Maintenant, on va attendre de voir ce que la ligue va décider de faire pour combler l’énorme manque à gagner que vont subir les clubs. Déjà dans une situation financière inquiétante pour la plupart, ils vont être encore plus affaiblis. Et l’hypothèse étudiée de faire un prêt auprès d’un groupe financier le mois dernier, avec des négociations menées par un consortium au sein duquel Gérard Lopez est en tête de gondole (La faillite de Lotus en F1, c’est lui, et le LOSC est aujourd’hui dans l’obligation de faire le maximum de bénéfices via le marché des transferts pour rembourser le prêt qu’il a contracté au sein du fonds Elliott Management afin de racheter le club), risque de rapidement revenir. Déjà sous assistance respiratoire avant la crise économique en raison de la gestion de nababs réalisée au sein de nombreux clubs, la suite s’annonce encore plus sombre pour notre chère Ligue 1.

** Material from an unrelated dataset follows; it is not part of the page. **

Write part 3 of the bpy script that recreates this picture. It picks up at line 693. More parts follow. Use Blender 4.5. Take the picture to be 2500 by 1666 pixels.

Que ce soit à Bordeaux où le fonds d’investissement King Street pourrait tuer le club s’il désire limiter la casse, à Marseille où le malheureux Franck McCourt doit se plumer année après année pour faire survivre le club à l’incompétence de Jacques-Henri Eyraud, à Saint-Etienne où la gestion bicéphale de Caïazzo et Romeyer est en train de flinguer progressivement un club qui avait une gestion convenable il y a encore quelques temps, la situation est déjà loin d’être reluisante. Tous ces exemples sont malheureusement loin d’être exhaustifs… L’avenir s’annonce donc encore plus sombre, et au vu du bordel monstre qui règne au sein de la ligue, difficile d’imaginer quelqu’un capable de vraiment prendre le contrôle pour siffler la fin de la récréation, et remettre tout le monde dans le droit chemin. Le « football circus » cher à Stéphane Guy n’a jamais aussi bien porté son nom. C’est d’une tristesse absolue, mais c’est bien souvent en période de crise que les visages se dévoilent.